-- The task --
Below is a block of records. Copy every line in it that contains the word "picture".
━━━━━ Data for processing
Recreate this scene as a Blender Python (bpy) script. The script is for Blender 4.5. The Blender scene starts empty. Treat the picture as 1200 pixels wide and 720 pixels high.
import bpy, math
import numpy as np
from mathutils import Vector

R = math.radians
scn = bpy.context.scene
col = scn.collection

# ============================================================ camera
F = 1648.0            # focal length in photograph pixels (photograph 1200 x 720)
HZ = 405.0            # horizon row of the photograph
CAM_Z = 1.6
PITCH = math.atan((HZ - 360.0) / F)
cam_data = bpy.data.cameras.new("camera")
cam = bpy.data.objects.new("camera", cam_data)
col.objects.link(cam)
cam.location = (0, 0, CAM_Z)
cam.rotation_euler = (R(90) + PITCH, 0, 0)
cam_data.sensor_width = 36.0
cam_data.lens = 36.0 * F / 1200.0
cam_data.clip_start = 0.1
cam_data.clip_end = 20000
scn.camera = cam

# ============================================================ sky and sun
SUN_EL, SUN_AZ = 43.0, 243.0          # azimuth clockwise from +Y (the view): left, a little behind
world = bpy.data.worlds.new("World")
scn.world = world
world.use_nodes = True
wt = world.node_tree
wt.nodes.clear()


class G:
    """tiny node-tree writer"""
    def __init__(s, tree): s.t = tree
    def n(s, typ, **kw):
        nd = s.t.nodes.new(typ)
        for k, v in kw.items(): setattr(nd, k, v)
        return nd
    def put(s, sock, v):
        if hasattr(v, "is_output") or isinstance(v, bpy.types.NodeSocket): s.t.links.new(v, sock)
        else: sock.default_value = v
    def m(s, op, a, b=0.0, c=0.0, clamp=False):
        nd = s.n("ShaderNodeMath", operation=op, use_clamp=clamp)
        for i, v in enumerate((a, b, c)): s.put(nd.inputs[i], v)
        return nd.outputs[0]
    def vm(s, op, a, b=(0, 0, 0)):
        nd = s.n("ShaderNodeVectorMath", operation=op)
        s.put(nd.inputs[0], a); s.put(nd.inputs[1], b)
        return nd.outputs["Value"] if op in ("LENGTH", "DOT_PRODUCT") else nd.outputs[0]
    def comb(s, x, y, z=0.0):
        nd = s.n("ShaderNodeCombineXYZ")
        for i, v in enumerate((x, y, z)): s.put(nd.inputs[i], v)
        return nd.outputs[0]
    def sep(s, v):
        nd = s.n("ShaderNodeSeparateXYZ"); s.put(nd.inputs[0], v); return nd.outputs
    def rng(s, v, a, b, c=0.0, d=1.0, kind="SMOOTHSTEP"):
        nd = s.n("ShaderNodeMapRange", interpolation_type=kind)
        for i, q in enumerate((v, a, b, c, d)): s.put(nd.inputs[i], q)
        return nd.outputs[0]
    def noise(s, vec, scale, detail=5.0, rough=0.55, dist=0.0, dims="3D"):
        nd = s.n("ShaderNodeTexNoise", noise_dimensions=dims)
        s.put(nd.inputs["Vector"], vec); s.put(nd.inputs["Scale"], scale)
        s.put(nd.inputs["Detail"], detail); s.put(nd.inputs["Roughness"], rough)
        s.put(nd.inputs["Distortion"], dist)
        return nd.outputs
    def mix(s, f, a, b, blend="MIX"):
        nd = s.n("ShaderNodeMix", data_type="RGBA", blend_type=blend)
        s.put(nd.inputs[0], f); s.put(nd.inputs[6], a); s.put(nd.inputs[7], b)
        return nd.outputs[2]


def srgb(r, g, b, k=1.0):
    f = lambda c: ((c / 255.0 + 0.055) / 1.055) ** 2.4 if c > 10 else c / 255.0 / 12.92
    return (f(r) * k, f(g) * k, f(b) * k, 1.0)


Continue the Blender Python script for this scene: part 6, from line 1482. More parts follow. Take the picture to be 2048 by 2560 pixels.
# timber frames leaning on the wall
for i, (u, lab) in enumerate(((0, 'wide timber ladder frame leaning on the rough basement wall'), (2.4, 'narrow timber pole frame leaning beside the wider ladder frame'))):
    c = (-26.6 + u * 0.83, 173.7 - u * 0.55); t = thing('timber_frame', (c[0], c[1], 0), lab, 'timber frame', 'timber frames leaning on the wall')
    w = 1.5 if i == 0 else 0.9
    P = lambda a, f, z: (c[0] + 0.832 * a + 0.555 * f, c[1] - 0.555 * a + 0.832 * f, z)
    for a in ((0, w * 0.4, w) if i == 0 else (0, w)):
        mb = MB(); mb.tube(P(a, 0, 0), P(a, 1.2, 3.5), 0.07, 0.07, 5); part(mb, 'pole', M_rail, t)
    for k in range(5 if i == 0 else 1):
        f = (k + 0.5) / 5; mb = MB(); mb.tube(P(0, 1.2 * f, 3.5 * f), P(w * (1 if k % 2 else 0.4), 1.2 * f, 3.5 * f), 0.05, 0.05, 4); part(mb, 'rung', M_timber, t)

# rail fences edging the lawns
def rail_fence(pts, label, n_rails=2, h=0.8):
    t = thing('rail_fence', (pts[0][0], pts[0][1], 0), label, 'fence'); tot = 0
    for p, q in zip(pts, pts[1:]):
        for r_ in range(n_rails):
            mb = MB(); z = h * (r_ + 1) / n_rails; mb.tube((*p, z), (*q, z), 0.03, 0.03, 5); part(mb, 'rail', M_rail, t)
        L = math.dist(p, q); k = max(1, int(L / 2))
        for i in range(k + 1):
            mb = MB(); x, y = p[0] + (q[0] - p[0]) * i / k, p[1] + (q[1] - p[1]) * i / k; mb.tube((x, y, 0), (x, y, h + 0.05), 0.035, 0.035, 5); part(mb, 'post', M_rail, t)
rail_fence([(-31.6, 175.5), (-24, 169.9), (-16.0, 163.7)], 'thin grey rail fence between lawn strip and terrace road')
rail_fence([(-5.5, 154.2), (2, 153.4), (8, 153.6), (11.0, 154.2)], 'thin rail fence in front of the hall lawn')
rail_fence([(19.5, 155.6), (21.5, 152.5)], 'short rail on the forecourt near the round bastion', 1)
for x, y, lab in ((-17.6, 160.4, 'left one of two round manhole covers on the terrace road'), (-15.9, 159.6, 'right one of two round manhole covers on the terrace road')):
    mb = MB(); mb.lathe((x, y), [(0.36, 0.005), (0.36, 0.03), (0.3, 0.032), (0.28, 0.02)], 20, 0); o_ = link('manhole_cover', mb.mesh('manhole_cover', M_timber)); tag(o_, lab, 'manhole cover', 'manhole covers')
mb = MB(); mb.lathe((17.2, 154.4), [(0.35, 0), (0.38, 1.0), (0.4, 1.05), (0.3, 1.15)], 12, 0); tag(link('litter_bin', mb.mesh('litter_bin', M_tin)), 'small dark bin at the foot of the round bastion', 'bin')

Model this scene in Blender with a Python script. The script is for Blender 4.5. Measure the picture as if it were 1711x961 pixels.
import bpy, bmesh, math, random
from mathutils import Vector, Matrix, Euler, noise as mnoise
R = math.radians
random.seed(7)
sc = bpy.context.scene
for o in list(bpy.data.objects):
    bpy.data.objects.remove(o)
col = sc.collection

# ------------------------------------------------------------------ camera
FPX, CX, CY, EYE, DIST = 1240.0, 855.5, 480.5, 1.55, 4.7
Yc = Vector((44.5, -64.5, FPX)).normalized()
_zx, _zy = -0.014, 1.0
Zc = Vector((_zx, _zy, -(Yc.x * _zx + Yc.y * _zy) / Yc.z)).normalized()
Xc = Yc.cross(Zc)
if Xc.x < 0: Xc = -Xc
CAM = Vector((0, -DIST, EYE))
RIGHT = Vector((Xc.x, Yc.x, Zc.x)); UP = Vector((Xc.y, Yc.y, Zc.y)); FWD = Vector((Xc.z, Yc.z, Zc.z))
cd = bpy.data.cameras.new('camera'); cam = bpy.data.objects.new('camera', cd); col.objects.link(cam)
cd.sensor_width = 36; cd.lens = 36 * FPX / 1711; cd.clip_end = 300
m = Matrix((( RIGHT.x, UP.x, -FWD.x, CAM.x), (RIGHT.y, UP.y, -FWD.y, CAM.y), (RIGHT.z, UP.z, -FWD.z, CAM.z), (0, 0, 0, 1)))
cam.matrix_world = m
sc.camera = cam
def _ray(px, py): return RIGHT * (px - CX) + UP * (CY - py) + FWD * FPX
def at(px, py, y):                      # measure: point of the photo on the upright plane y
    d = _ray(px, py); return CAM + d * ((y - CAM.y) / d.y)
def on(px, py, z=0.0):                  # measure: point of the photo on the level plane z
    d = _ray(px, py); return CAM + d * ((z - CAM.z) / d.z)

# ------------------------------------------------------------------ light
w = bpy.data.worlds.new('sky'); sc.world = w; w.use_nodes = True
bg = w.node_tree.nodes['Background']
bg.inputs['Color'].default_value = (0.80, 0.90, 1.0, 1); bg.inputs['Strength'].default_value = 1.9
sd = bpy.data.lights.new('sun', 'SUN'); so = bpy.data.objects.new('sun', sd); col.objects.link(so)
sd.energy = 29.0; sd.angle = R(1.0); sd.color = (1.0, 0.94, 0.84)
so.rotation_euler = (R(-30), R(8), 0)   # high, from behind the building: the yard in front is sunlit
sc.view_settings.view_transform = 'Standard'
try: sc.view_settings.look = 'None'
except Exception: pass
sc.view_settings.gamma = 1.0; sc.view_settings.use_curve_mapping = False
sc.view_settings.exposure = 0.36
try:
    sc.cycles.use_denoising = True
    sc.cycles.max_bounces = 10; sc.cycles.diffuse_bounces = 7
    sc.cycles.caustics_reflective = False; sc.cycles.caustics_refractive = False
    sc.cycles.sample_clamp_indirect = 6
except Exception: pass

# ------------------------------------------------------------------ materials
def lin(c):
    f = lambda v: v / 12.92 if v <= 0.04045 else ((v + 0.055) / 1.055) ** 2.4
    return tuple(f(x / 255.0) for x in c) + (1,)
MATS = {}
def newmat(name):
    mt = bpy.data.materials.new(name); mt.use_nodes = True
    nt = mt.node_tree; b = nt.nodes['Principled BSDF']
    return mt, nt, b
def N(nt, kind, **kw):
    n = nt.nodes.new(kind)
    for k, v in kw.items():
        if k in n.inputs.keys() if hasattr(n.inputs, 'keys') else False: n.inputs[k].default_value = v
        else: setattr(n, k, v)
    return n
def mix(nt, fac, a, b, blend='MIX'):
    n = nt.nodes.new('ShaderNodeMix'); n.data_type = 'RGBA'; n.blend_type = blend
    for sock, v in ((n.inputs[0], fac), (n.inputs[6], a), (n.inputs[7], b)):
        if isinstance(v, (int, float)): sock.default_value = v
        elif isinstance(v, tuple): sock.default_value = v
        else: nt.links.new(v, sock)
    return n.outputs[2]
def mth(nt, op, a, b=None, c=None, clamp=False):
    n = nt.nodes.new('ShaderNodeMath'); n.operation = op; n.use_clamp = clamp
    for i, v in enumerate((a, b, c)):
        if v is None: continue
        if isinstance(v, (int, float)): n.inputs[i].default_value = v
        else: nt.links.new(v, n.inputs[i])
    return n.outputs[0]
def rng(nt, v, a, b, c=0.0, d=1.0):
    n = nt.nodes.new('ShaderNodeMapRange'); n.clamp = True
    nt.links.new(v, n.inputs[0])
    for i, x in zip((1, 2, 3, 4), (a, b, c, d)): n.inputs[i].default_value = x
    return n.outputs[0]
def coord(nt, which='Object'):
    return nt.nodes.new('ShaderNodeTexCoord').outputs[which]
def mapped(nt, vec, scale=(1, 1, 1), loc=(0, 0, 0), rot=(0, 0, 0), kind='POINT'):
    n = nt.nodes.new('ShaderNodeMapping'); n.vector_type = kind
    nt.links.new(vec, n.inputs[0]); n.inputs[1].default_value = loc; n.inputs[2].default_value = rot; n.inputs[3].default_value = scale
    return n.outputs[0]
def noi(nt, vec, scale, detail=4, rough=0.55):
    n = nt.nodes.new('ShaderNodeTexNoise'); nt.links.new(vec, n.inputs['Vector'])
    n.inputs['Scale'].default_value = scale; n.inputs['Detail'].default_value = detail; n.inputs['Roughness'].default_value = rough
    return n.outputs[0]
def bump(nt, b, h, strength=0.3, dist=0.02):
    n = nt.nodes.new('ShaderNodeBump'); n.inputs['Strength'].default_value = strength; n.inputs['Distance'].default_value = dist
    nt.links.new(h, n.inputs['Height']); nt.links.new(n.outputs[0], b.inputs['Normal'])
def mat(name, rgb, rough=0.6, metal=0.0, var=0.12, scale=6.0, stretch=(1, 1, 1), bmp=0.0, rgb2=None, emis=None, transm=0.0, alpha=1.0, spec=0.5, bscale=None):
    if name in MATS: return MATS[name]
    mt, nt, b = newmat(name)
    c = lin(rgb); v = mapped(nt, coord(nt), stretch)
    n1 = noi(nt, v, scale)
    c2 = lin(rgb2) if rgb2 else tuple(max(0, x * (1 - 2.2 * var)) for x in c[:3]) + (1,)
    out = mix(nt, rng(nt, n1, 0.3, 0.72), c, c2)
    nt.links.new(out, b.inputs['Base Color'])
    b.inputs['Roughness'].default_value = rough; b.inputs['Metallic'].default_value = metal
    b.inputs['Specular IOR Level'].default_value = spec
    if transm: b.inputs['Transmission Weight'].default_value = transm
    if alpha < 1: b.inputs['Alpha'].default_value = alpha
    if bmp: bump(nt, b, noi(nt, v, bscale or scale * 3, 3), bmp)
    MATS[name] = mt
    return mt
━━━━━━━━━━
-- The reply --
Recreate this scene as a Blender Python (bpy) script. The script is for Blender 4.5. The Blender scene starts empty. Treat the picture as 1200 pixels wide and 720 pixels high.
Continue the Blender Python script for this scene: part 6, from line 1482. More parts follow. Take the picture to be 2048 by 2560 pixels.
Model this scene in Blender with a Python script. The script is for Blender 4.5. Measure the picture as if it were 1711x961 pixels.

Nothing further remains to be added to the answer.